Im Januar 1943 erklärten der US-Präsident Franklin D. Roosevelt und der britische Premierminister Winston Churchill in Casablanca die bedingungslose Kapitulation Deutschlands zum Ziel des Krieges. Bald darauf bestätigte das auch der sowjetische Diktator Josef Stalin. Ende 1943 kündigten die drei alliierten Großmächte in Moskau an, sie würden die "Hauptkriegsverbrecher" bestrafen. Dass dies schließlich mit Hilfe eines Gerichtsprozesses geschah, war keineswegs selbstverständlich. So vertrat Churchill zunächst den Vorschlag, die Angehörigen der Führungsriege des NS-Staats für vogelfrei zu erklären, so dass ranghohe alliierte Militärs sie nach der Feststellung ihrer Identität standrechtlich hätten erschießen können.

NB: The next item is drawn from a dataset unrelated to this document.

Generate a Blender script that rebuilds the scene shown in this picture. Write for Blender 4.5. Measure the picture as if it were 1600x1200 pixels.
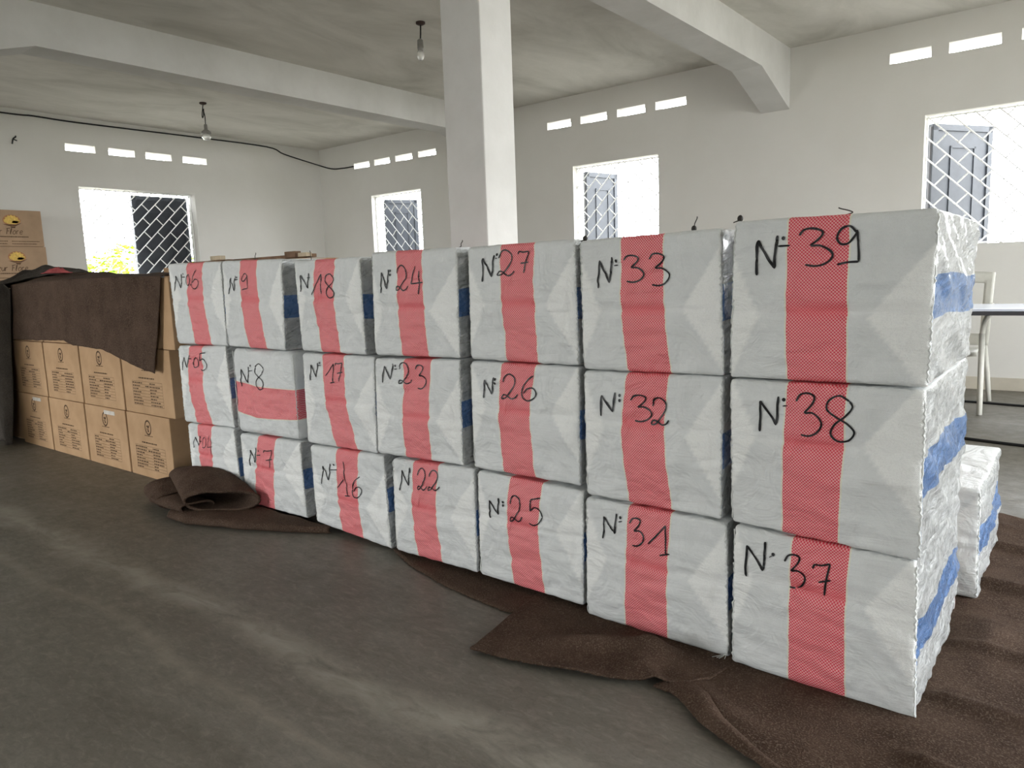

"Verbrechen gegen die Menschlichkeit" - ein neues Konstrukt

Stattdessen wurden im Hauptkriegsverbrecherprozess vor dem Internationalen Militärgerichtshof in Nürnberg zwischen dem 20. November 1945 und dem 1. Oktober 1946 zum ersten Mal in der Geschichte Politiker, Militärs und Wirtschaftsführer für ihr Handeln im Rahmen einer Diktatur persönlich völkerstrafrechtlich zur Verantwortung gezogen. Die Anklagepunkte, welche die vier Alliierten - die USA, Großbritannien, Frankreich und die Sowjetunion - als Vergehen gegen das Völkerrecht im Statut des Internationalen Militärgerichtshofs festschrieben, lauteten: "Verbrechen gegen den Frieden", "Kriegsverbrechen" und "Verbrechen gegen die Menschlichkeit".

Als "Verbrechen gegen die Menschlichkeit" definierte man Verbrechen an einer Zivilbevölkerung wie Mord, Ausrottung, Versklavung und Verschleppung und die Verfolgung aus rassistischen, religiösen oder politischen Gründen. Der Anklagepunkt "Verbrechen gegen den Frieden" beinhaltete die Planung, Vorbereitung, Einleitung oder Durchführung eines Angriffskriegs und die Beteiligung an einem gemeinsamen Plan oder an einer Verschwörung zu einem Verbrechen gegen den Frieden. Völkerrechtlich waren "Verbrechen gegen den Frieden" und "Verbrechen gegen die Menschlichkeit" neue Strafnormen.

"Siegerjustiz" und neue Strafnormen

Kritiker warfen den Alliierten deshalb Siegerjustiz vor und den Verstoß gegen den Rechtsgrundsatz "nulla poena sine lege", zu deutsch "Ohne Gesetz, keine Strafe": Die Taten, die den Angeklagten zur Last gelegt wurden, seien zur Tatzeit nicht strafbar gewesen. Dem entgegen steht das Argument, die Anklagepunkte hätten dem entsprochen, was auch gemäß nationalen Gesetzen, wie den deutschen, ohnehin strafbare Verbrechen waren.